Back to Slytherin House - Choosing

Jen Reese stevejjen at earthlink.net
Fri Aug 24 02:02:39 UTC 2007


No: HPFGUIDX 176155

> lizzyben:
> 
> It sure does. People (including me) have complained that Harry 
> never faced an internal battle between good & evil, but he actually 
> did - he faced the choice between good & evil at eleven years old,
> and chose good. Everything else was just gravy.

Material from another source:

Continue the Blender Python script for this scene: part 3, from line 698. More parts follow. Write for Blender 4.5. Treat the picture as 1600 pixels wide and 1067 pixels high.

Jen: Why is that a complaint, btw?  I predicted prior to DH that 
Harry might face a decision about Snape such as Voldemort luring 
Harry to him using Snape as the temptation, and Harry would have to 
choose at a pivotal moment: revenge on Snape vs. some higher 
calling.  So I was also a reader expecting a big good vs. evil battle 
prior to DH.  Since it turned out he had evil inside him already with 
a soul piece, that wasn't the story and instead Harry's biggest 
choice was life vs. death.  Why then is the internal battle between 
good and evil still necessary?  It wasn't the crisis of conscience 
Harry was meant to face apparently.  

lizzyben: 
> The Sorting Hat strongly considered putting Harry into Slytherin 
> House, telling him that it would bring him "greatness" - power, 
> fame, fortune. Well, after DH we know that JKR considers 
> unrestrained ambition & a lust for power to be true evils. DD & 
> Snape fall into evil because of their desire for greatness & power. 
> The "Elder Wand" symbolizes the ultimate power that various wizards 
> want & kill over, and Harry the hero gives up. He worries that 
> Hermione & Ron are still tempted by its power, etc.

Jen: I agree refusing power is virtuous in this particular story.  I 
also notice that it's not only Slytherins or even Hogwartians who are 
tempted by power.  I'm not clear what you're saying here for this 
reason.  If the logic of the elect holds up then Harry wouldn't need 
to reject the wand for Ron and Hermione, they would do it for 
themselves (one example).

This story isn't about the four houses of Hogwarts even though 
sorting and houses are important at various junctures.  One fairly 
large part of the story is about people with unique abilities of 
various backgrounds who start to wonder just how far those abilities 
will take them, i.e., can magical power bring back the dead?  Help 
someone discover the secret to immortality?  Help a person seeking 
power over others?  Harry even has some tastes of power himself, 
before realizing how much destruction that seeking power has brought 
into the lives of people whom he's both admired and hated across the 
course of seven years.  Watching Dobby die and working through his 
grief was a pivotal moment for him to choose destruction of the 
Horcruxes over seeking the Hallows, another occasion when death and 
grief was the basis for one of his choices (and all have not been 
good choices as we discussed prior to DH, like when Harry chose to 
blame Snape for Sirius' death and hated him for it).

lizzyben:
> Once you've got the Calvinism down, it's much easier to understand 
> how the Sorting Hat works.

Jen:  This is also becoming the basis for the entire story from how I 
understand your post, something that denies any other theme or motif 
or symbolism to play a role.  Sure, it's tempting to distill a story 
down to one understandable line in the narrative but doing so 
completely negates the parts of the story that can't be forced into 
this box called Calvinism and Slytherin house.